Consider as an example the use of IBM PC compatibles within the company. We should specify one make (and model) of desktop PC AT compatible as preferred and one make and model of a portable compatible as preferred. These need not be the cheapest on the market, as the saving available on purchase and maintenance will allow us to choose the one most suitable for our company wise needs.

Note that such a common-base policy is equally applicable to software, and that we may be able to obtain substantial discounts on site-wide licenses for software such as spread sheet calculators.

4.3 Classification of users

The majority of INMOS employees have well defined requirements for computer resources. By defining the hardware which may be allocated to an employee we can ensure that the required hardware can be easily planned and budgeted for. Furthermore, whenever any new member of staff joins, the procedure for providing them with the appropriate computing resource is automatic.

The decision as to the hardware a user requires can be left to their local manager, who can decide on the appropriate equipment from that specified in the Common Base. Assistance could be provided to local managers in this task from a central advisory group.

A possible set of hardware is given in the following table:

5 Benefits of the above strategy

1.

CPU intensive tasks which prevent the efficient operation of the large databases on our large VAXes are removed and located on relatively cheap processing power close to the user.

2.

Everyone in the company has access to supported facilities including: electronic mail, word processing, central databases, automated back-up, retrieval of data from archive, and management tools.

3.

Disk space is minimised for a given amount of data, as shared data need only be stored once.

4.

Costs are minimised by bulk purchasing and reduced maintenance charges.

5.

Our engineering resources are used more efficiently, by ensuring that tasks are only performed once, and common hardware and tools are well supported.

6.

Users are protected against loss of data through supported back-up.

7.

Software groups within the company are encouraged to coordinate their work.

8.

Finally, a number of less quantifiable, but important benefits such as improved efficiency, improved service to customers, improved morale, and better quality.

6 How much will it cost?

The strategy described in this document makes budgeting for our computing needs a relatively simple task. We can separate the budget into two sections: that required providing central VAX clusters to support our large databases; and that required providing local networks for individual departments within the company.
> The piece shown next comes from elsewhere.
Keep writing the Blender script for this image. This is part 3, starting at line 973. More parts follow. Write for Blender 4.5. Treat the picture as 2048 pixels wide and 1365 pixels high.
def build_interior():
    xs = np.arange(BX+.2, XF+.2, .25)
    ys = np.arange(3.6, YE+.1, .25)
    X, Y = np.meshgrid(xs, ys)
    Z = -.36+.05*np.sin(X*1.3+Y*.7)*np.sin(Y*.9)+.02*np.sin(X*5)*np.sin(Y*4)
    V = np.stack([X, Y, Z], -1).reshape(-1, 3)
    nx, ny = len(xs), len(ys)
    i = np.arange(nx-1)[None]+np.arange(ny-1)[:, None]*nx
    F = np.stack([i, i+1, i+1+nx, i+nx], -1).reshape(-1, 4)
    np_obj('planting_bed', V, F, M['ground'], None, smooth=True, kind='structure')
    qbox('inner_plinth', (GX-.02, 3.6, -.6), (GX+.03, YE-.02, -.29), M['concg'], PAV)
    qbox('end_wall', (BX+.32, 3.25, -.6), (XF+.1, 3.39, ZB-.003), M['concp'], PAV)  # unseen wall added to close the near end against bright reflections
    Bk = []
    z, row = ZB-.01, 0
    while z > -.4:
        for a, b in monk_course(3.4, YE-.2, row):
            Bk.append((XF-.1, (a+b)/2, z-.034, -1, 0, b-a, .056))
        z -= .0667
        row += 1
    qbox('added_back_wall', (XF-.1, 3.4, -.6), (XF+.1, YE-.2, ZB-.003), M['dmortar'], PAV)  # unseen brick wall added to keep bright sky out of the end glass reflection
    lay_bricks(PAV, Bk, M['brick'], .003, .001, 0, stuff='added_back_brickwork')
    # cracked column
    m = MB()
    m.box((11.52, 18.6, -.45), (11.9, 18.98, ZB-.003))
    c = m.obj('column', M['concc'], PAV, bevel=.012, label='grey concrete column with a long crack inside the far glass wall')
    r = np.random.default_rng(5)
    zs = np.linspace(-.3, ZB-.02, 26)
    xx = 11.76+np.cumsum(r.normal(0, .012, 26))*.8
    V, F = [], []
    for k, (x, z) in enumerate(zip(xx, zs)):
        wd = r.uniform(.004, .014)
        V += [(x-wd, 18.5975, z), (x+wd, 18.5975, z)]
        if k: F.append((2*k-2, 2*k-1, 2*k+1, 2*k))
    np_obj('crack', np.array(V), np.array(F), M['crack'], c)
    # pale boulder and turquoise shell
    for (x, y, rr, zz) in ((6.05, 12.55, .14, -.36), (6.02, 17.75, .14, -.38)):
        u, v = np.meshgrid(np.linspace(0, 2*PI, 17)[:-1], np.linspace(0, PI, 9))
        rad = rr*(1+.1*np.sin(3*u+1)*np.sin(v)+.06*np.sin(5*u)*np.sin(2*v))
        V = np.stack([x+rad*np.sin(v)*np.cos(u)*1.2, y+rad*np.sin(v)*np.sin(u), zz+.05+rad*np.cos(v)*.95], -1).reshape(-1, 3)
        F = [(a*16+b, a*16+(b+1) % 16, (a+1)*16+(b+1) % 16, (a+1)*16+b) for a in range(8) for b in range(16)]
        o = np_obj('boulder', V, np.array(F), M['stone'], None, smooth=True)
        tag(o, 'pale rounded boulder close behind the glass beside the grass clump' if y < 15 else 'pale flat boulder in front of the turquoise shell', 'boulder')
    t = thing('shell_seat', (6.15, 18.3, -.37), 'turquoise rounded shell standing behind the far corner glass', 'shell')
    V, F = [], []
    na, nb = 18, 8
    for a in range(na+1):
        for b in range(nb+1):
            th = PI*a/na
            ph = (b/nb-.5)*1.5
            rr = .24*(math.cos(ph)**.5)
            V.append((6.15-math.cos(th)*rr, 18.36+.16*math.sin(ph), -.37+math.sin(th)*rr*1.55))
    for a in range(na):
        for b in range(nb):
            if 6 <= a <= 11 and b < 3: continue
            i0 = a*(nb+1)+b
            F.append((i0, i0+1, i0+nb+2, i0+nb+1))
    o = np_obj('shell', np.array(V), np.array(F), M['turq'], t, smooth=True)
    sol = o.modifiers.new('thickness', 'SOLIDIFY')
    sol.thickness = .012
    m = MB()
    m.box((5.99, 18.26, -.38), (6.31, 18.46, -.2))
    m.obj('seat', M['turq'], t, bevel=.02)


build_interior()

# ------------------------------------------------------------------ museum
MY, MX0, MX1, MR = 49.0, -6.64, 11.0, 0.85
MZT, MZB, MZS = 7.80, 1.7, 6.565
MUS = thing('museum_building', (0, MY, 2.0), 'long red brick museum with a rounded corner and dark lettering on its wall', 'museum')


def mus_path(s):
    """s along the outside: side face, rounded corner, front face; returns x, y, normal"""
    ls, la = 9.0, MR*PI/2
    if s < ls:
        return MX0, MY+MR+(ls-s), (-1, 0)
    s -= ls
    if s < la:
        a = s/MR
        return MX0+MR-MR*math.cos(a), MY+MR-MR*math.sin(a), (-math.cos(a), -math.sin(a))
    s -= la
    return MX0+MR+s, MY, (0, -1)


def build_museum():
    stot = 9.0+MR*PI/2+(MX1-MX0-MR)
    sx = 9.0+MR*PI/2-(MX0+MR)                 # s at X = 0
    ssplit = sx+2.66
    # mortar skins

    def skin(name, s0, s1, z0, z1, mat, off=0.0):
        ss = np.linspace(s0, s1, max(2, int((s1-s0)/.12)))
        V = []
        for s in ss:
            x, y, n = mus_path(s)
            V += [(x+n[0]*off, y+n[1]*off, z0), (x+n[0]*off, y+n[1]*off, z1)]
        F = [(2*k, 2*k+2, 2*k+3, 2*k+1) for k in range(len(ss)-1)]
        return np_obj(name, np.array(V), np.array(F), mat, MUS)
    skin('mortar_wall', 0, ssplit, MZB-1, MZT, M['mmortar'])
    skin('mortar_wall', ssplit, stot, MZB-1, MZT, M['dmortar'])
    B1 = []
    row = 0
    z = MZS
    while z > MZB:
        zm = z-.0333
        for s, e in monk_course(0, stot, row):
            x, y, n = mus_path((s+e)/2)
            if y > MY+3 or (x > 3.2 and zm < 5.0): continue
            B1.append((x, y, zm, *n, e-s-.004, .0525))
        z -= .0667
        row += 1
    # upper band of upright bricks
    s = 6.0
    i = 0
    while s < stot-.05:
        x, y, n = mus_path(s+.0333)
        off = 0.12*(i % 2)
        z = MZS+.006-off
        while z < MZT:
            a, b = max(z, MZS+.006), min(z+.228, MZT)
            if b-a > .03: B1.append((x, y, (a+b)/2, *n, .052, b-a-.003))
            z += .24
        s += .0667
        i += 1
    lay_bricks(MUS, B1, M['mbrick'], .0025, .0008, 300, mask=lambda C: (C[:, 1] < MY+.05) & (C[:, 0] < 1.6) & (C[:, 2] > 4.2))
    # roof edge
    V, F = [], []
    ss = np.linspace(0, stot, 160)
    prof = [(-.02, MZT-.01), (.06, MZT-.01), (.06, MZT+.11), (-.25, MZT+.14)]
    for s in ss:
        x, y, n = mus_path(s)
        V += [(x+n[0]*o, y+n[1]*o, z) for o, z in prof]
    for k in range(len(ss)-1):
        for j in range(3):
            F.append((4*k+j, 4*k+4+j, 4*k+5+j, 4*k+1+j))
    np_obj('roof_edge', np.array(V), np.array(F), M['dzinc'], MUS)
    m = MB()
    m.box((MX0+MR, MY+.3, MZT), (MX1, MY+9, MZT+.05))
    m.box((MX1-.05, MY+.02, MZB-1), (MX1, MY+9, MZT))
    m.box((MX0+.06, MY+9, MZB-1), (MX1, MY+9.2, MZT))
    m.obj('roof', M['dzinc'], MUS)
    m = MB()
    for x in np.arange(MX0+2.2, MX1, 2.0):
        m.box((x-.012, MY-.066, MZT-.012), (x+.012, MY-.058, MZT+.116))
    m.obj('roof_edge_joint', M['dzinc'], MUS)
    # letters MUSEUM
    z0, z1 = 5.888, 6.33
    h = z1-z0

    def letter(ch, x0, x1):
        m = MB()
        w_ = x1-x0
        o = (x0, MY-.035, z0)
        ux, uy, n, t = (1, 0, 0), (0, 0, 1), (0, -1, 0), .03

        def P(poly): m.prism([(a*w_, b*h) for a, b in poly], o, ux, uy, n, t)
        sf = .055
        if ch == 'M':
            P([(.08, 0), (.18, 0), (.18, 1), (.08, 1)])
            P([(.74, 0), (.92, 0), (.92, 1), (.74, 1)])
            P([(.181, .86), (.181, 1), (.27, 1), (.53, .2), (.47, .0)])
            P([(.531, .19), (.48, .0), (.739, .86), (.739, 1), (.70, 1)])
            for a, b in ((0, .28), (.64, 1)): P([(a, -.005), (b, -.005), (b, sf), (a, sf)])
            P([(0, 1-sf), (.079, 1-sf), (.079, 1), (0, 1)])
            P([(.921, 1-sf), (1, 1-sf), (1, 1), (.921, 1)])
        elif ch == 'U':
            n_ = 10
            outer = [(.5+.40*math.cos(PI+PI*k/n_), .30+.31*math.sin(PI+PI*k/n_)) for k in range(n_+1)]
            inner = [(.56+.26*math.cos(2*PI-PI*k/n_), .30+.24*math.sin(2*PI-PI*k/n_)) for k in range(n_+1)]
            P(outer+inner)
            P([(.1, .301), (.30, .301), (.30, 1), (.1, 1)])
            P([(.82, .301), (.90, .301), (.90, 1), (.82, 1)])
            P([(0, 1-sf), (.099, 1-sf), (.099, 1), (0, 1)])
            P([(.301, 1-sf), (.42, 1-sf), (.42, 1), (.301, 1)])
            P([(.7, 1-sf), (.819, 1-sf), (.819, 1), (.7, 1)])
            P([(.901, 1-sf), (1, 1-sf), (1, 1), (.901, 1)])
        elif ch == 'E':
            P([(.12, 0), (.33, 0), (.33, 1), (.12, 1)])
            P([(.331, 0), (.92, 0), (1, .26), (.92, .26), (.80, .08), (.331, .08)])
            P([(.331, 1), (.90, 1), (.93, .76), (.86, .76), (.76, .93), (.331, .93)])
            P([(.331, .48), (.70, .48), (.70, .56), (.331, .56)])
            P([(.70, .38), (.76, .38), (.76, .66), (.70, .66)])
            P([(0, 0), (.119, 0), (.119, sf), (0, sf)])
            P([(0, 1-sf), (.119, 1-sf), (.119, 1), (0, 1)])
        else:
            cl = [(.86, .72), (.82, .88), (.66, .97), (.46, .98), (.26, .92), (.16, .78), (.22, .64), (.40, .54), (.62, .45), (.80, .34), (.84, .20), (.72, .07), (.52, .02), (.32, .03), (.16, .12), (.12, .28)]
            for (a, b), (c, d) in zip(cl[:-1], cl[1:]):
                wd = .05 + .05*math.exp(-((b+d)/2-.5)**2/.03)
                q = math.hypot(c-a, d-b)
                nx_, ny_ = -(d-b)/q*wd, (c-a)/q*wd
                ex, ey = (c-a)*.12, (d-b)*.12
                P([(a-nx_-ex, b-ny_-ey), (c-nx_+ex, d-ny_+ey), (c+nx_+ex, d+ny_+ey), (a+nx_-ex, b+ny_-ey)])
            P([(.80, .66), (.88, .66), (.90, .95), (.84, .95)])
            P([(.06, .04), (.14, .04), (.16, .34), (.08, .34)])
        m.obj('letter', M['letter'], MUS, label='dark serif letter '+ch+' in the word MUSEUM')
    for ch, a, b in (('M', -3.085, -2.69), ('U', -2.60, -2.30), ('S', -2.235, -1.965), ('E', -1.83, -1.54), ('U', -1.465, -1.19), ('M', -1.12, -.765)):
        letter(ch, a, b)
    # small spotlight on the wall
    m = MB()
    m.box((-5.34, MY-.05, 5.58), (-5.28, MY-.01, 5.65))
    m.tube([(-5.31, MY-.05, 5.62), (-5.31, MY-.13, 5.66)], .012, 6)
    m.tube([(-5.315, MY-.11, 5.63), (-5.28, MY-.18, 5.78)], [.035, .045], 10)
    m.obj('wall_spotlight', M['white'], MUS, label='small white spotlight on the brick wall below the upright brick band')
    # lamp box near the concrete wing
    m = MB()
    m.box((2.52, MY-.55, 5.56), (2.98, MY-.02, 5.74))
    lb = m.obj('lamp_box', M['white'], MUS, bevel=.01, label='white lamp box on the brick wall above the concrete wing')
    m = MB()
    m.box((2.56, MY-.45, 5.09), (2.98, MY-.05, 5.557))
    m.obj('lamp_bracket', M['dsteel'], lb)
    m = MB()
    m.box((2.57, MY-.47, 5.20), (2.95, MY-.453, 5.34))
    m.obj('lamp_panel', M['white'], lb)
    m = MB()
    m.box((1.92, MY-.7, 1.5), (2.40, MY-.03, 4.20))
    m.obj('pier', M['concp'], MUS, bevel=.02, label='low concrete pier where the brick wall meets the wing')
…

For the present this document ignores the costing of the VAX clusters and concentrates on the distributed computing requirement.

In this area we are starting from a relatively small installed base, and for simplicity this is taken to be zero to make the sums easy.

We currently have a worldwide staff of around 1000. Assume that we need around 30 local networks to support this workforce, with 15 workstations per local network (I need to talk to personnel to check these assumptions).

Each local host and filestore costs around £60k, and each workstation costs an average of around £6k. Thus our total final companywide requirement is for an installed capital base of around £4.5M. Clearly this is a very approximate estimate, but the method of calculation is very dear.

It would be impractical, and risky, to install this capital base in a single financial year. It would be preferable to phase the installation over three years, spending £1M in the current financial year, £2.5M in the second year, and £1M in the third year. Expenditure in subsequent years should run at around a quarter of the installed capital base, plus an additional sum to cover any additional staff joining the company.